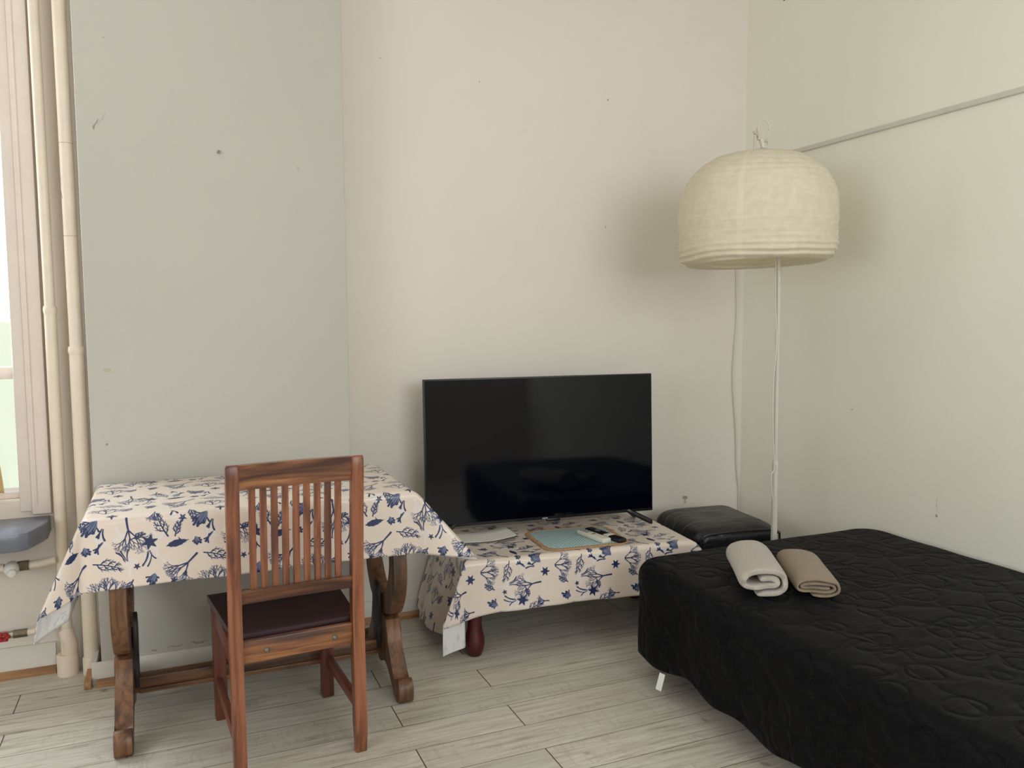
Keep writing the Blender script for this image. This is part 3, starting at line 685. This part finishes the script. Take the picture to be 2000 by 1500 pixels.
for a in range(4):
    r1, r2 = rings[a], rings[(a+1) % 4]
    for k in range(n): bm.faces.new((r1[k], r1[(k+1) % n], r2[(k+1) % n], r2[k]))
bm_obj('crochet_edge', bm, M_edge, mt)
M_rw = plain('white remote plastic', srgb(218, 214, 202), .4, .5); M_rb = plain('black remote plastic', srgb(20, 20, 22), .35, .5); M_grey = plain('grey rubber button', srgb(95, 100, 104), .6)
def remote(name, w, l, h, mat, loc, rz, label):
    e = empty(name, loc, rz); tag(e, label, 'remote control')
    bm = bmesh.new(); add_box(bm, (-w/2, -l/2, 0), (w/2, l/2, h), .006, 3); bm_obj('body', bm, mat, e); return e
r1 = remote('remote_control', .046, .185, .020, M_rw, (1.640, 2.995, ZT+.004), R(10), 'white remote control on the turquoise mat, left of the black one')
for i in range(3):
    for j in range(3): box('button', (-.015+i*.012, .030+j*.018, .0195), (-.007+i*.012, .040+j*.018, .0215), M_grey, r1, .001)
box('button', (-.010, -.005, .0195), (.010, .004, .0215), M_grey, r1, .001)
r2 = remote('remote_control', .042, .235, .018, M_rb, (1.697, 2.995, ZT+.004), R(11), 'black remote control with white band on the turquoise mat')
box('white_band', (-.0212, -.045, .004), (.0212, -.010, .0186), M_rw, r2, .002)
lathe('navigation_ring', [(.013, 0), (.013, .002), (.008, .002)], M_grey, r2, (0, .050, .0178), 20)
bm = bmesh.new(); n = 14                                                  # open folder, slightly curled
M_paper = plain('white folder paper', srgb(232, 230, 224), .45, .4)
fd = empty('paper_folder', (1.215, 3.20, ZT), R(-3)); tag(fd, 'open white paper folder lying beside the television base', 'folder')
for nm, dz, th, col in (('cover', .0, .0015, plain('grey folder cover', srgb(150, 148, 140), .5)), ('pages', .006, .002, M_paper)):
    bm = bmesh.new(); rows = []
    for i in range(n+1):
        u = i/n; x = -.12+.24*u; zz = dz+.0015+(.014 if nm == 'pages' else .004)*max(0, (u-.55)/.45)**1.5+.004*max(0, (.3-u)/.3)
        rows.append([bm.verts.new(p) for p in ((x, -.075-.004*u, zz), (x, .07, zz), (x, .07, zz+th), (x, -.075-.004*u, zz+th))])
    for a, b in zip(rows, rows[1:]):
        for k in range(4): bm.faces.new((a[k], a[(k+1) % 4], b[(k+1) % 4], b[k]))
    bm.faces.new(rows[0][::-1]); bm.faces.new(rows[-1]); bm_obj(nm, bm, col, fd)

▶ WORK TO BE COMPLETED
Output all of the data exactly as it stands, minus any images.

▶ THE RESULT
Keep writing the Blender script for this image. This is part 3, starting at line 685. This part finishes the script. Take the picture to be 2000 by 1500 pixels.
for a in range(4):
    r1, r2 = rings[a], rings[(a+1) % 4]
    for k in range(n): bm.faces.new((r1[k], r1[(k+1) % n], r2[(k+1) % n], r2[k]))
bm_obj('crochet_edge', bm, M_edge, mt)
M_rw = plain('white remote plastic', srgb(218, 214, 202), .4, .5); M_rb = plain('black remote plastic', srgb(20, 20, 22), .35, .5); M_grey = plain('grey rubber button', srgb(95, 100, 104), .6)
def remote(name, w, l, h, mat, loc, rz, label):
    e = empty(name, loc, rz); tag(e, label, 'remote control')
    bm = bmesh.new(); add_box(bm, (-w/2, -l/2, 0), (w/2, l/2, h), .006, 3); bm_obj('body', bm, mat, e); return e
r1 = remote('remote_control', .046, .185, .020, M_rw, (1.640, 2.995, ZT+.004), R(10), 'white remote control on the turquoise mat, left of the black one')
for i in range(3):
    for j in range(3): box('button', (-.015+i*.012, .030+j*.018, .0195), (-.007+i*.012, .040+j*.018, .0215), M_grey, r1, .001)
box('button', (-.010, -.005, .0195), (.010, .004, .0215), M_grey, r1, .001)
r2 = remote('remote_control', .042, .235, .018, M_rb, (1.697, 2.995, ZT+.004), R(11), 'black remote control with white band on the turquoise mat')
box('white_band', (-.0212, -.045, .004), (.0212, -.010, .0186), M_rw, r2, .002)
lathe('navigation_ring', [(.013, 0), (.013, .002), (.008, .002)], M_grey, r2, (0, .050, .0178), 20)
bm = bmesh.new(); n = 14                                                  # open folder, slightly curled
M_paper = plain('white folder paper', srgb(232, 230, 224), .45, .4)
fd = empty('paper_folder', (1.215, 3.20, ZT), R(-3)); tag(fd, 'open white paper folder lying beside the television base', 'folder')
for nm, dz, th, col in (('cover', .0, .0015, plain('grey folder cover', srgb(150, 148, 140), .5)), ('pages', .006, .002, M_paper)):
    bm = bmesh.new(); rows = []
    for i in range(n+1):
        u = i/n; x = -.12+.24*u; zz = dz+.0015+(.014 if nm == 'pages' else .004)*max(0, (u-.55)/.45)**1.5+.004*max(0, (.3-u)/.3)
        rows.append([bm.verts.new(p) for p in ((x, -.075-.004*u, zz), (x, .07, zz), (x, .07, zz+th), (x, -.075-.004*u, zz+th))])
    for a, b in zip(rows, rows[1:]):
        for k in range(4): bm.faces.new((a[k], a[(k+1) % 4], b[(k+1) % 4], b[k]))
    bm.faces.new(rows[0][::-1]); bm.faces.new(rows[-1]); bm_obj(nm, bm, col, fd)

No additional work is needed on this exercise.